America’s Most Injured
You’re 1,000 times more likely to get hurt than to die on the job
You’re all set to kick-start workplace safety at your new business (or to ramp up the H&S program at your company if it already exists).
But wait - how can you implement best practices for occupational health and safety if you don’t know what you’re dealing with?
All aspects of safety management - from hazards assessment to training to the purchase of safety equipment - will be directly affected by which industry you work in.
Not all industries are created equal
When it comes to the amount of risk that workers take, not all industries are created equal.
And the biggest gamble to your employees isn’t so much their risk of dying as their odds of getting injured on the job.
Workers have only a four in 100,000 chance of getting killed at work. They have a 4.6 in 100 chance of being injured on or getting sick from their jobs, according to the U.S. Department of Labor, Bureau of Labor Statistics(BLS)’s 2005 figures on the most dangerous occupations in America.
The sickest
We expect health care workers to get sick from their jobs more often than the rest of us, and in fact, they do - representing 19 percent of almost 250,000 new occupational illnesses recorded in the United States in 2005.
Aside from health care, occupational illness also ranked high in these industries:
- Light truck and utility vehicle manufacturing: 701.5 illnesses per 10,000 workers
- Animal slaughtering: 478.8 illnesses per 10,000 workers
- Automotive manufacturing: 320.6 illnesses per 10,000 workers
- Cut stock, resawing lumber and planning: 276.4 illnesses per 10,000 workers
- Motor vehicle air-conditioning manufacturing: 235 illnesses per 10,000 workers
The most accident-prone
When it comes to injuries, the manufacturing sector reported 39 percent of the total in 2005. That broke down as follows:
- Beet sugar manufacturing: 16.6 injuries per 100 workers
- Truck trailer manufacturing: 15.7 injuries per 100 workers
- Iron foundries: 15.2 injuries per 100 workers
- Prefabricated-wood building manufacturing: 13.9 injuries per 100 workers
- Framing contractors: 13.3 injuries per 100 workers
The deadliest
Despite the much lower likelihood of people being killed on the job compared to getting sick or hurt at work, there are definitely certain industries that are deadlier than others!

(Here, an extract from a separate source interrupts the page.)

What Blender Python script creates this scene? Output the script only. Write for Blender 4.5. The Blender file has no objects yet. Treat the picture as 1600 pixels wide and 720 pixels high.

Those high-risk industries are shown here in descending order, starting with the most deadly sectors in the United States:
- Fishing:
118.4 dead per 100,000 workers
Average annual salary: $29,000 - Logging:
92.9 dead per 100,000 workers
Salary: $31,290 - Aircraft pilots and flight engineers:
66.9 dead per 100,000 workers
Salary: $135,040 - Structural iron and steel work:
55.6 dead per 100,000 workers
Salary: $43,540 - Refuse and recyclable material collectors:
43.8 dead per 100,000 workers
Salary: $30,160 - Farmers and ranchers:
41.1 dead per 100,000 workers
Salary: $39,720 - Electrical power-line installers and repairers:
32.7 dead per 100,000 workers
Salary: $49,200 - Truck drivers:
29.1 dead per 100,000 workers
Salary: $35,460 (for heavy or tractor-trailer drivers) - Miscellaneous agricultural workers:
23.2 dead per 100,000 workers
Salary: $24,140 - Construction laborers:
22.7 dead per 100,000 workers
Salary: $29,050
Worried about violence at work? Don’t bother… fear fatigue instead!
You should be the least concerned about getting physically attacked at work (no matter how angry your coworkers look these days).
Instead, you might want to focus your attention on an all-too-common and overlooked menace: fatigue.
Only 2 percent of all non-fatal occupational accidents and illnesses happen as a result of workplace violence, according to the Bureau of Labor Statistics, which also reports that a full quarter of all non-fatal accidents and illnesses at work are directly caused by “overexertion.”
The danger of fatigue is surpassed only by the rather general category of “contact with object or equipment” (27 percent) - not to be confused with a “bodily reaction” (11 percent), repetitive motion (4 percent) or slips and trips (3 percent).
All types of falls combined (on the same level; to a lower level) account for a whopping 19 percent of non-fatal injuries at work …safety harness, anyone?